Note: This entry might seem to ramble and contradict itself. This is because I learned a couple of things about myself while writing it. The person writing the first and last words are not entirely the same person, and I've decided not to go back and edit for clarity.
While I generally tend to be very secure in what I want out of life - where I'm going and what people I want to have around me (and in what relationships) when I get there - I've often found that I can be crippled by enormous insecurities in the day-to-day things that surround me. I've been brutally insecure about how people like me, where I am in a relationship, how things are progressing and so on. I'm not at all sure where this comes from, however. Maybe it's a childhood issue, maybe it's something that happened due to a negative experience in my teens, or maybe it's just a random series of events that made me hardwired this way. Whatever the cause, it's a fact of my life that I'm painfully aware of.
Overcoming my own insecurities is, in many ways, one of my largest priorities in life. It is sabotaging some of the most important things - some of the most important relationships - in my life, and I can't allow that to continue any longer.
Imagining that something is bad and then believing in your imaginations over the real world situation that you're actually in is a horrible way to live a life. You're tormenting yourself, which only leads to sabotaging the situation that you're actually in. You're imagining that people have feelings that they might not have, that they have motivations that they might not have, and that they are taking decisions that they haven't even considered taking.
One of the biggest steps that I've taken so far, I believe, is to admit to myself that I have all of these insecurities. Admitting to myself that I'm irrationally fearful over certain things, that I have thoughts that are without basis in reality, is a huge step in the right direction of fixing things. I've even come so far as to now be able to identify when I'm being insecure, even though the feelings still continue to arise within me.
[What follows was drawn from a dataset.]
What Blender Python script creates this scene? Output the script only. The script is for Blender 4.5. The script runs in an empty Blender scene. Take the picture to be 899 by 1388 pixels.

The problem, at least for now, is trying to figure out how to push the insecurities to the side when they do arise. Being strong enough to say "I'm being insecure right now and need to stop it" is still a big step away from me. "I'm imagining a problem that doesn't exist". Some of it, I suppose, comes from my trust and control issues. I've been let down pretty badly in my life and learned that the only person I can trust in fully is myself, but that's hardly a way to live a life. Even if you don't fully trust somebody - yet - it should still be okay to open yourself up and be vulnerable. Irrational fear doesn't have to enter into it.
I need to accept that the relationships that I enter into, whether they be romantic or friendly, can be in any specific way that they turn out to be. I do not control them, nor should I even try to. Many of these insecurity issues come from my lack of ability to control a situation, which is madness, now that I stop to think about it. Why should I even try to control a situation? A relationship? Why should I have such a fixed idea about what kind of a situation I want to be in instead of taking things as they come? I'm my own man, I'm secure (enough) in myself, and I shouldn't need to try to control the situations that I end up in! I shouldn't need to try to steer things in one direction or the other. If I'm strong enough, I know that I'll be able to do the right thing in any situation that arises and not have any regrets.
I need to give myself, my friends, my family and - most of all - my partners, some room to breathe and be themselves without imposing myself onto their lives, controlling them and steering them in one direction or the other. I need to stop trying to read their minds and imposing my own ideas about what they think onto them. I need to stop forcing their hand.
Insecure people, a group that I've always felt a kinship with, look for signs of things that are not working. I want to start looking for signs of what is working, even if that is just my own strengths.
Things feel very different, all of a sudden.